Seven years later, or last week, this theory was tested. The commonality of interests between Manikay, which was interested to realize its investment at a handsome profit of 175 million Shekel, and TASE management, that wanted to maximize its stock price, created a private deal, in which TASE repurchased almost 5% of its shares from Manikay. The rationale was to prevent Manikay from selling these shares on the stock exchange, which would have pressured the stock price down. The transaction triggered outrage from public shareholders, who brought the matter to court.
In this Op-Ed I do not intend to discuss the legality of the transaction. Instead, I argue that it demonstrates that the Israeli company and securities laws are dated and are not designed to challenge problematic transactions typical to modern capital markets.
First, the Israeli Company Law is based on the 1970s “agency theory”. According to this theory, in widely held companies there is a conflict of interest between managers and shareholders. Contrary to this theory, the problem with the transaction at stake stems from a commonality of interest between a major shareholder and management. The commonality of interests between TASE management and Manikay raises a concern for quid pro quo: allegedly, TASE management used its assets to allow Manikay to sell a significant portion of its investment at a high profit, and in return Manikay might approve generous compensation packages to the managers. The approval procedures of interested party transactions in Israel Company Law are not designed to deal with such conflicts.
Second, the transaction demonstrates that the significant amounts of stock and stock options that TASE managers received as compensation, in line with the traditional theory of “pay for performance”, might incentivize them to maximize the immediate stock price also when this is not in the best interest of the company and its shareholders. In this case, TASE mangers went out of their way to support the stock price by taking controversial measures: transferring 200 million Shekel to Manikay, treating shareholders unequally without asking for their approval, and initiating a deal without having liquid funds to finance it.
Third, the Manikay deal demonstrates potential adverse implications of the neo classical approach reflected in Israel securities laws, allowing stock buybacks without meaningful constraints.

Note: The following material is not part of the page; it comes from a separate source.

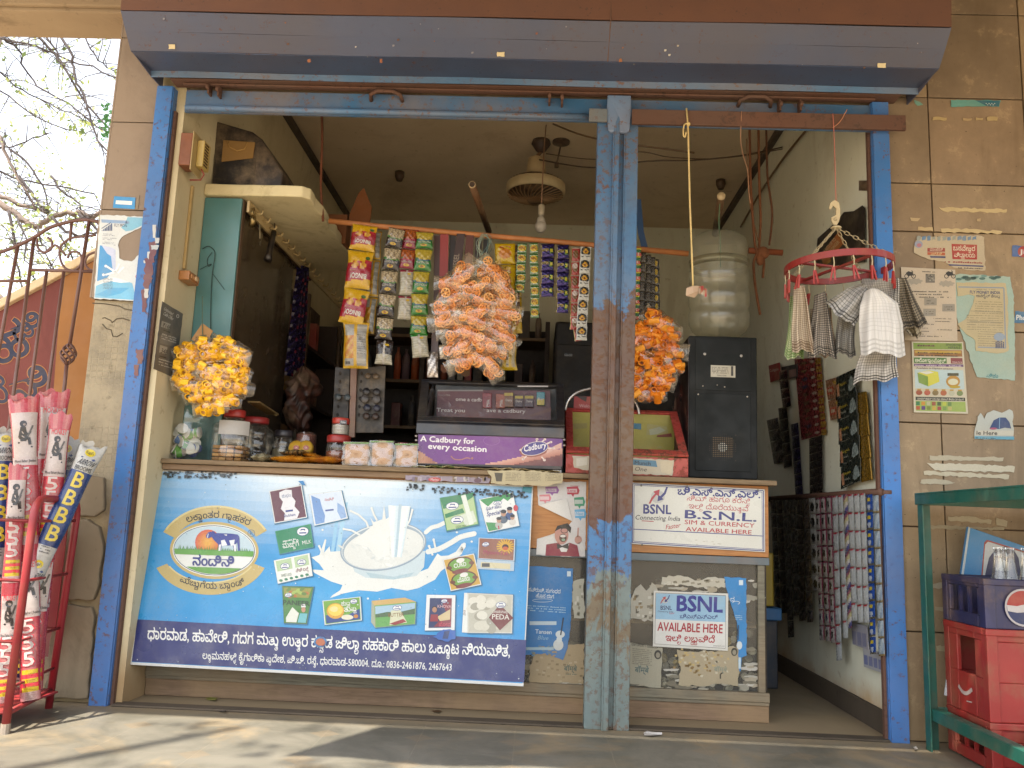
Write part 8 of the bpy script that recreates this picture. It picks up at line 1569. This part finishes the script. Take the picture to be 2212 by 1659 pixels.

According to this approach, although firms intervene in the trading of their own stock in a stock repurchase, this should be allowed because market forces are strong enough to prevent any attempt by firms to manipulate their stock price. In the Manikay deal the market responded swiftly, with a 9% stock price decline within two days. But nothing in the market response helped public shareholders, that were excluded from the deal, to avoid their losses. For them, it was like shutting the stable door after the horse has bolted.
Finally, current corporate governance arrangements in Israel do not set up rules for private investment funds’ holdings in public firms. Investment funds have a built in “ticking time bomb”. When the time is up these funds must close their positions and return the money to their investors. When your largest shareholder is an investment fund, such as Manikay, you know that the liquidation of its position is just a matter of time, and when this happens it would create a significant pressure on the stock price. Instead of putting out fires TASE would have done better if it thought about this problem ahead of time. In this regard, firms should consider limiting the amount of shares that investment funds would be allowed to purchase.
Overall, the Makinkay deal highlights the need for renewed thinking about concepts that have been perceived almost axiomatic among legal and financial experts. I call on TASE, institutional investors, the Israeli Association of Publicly Traded Companies, the Israel Securities Authority, and the Department of Justice to adapt the rules of the game to the new reality.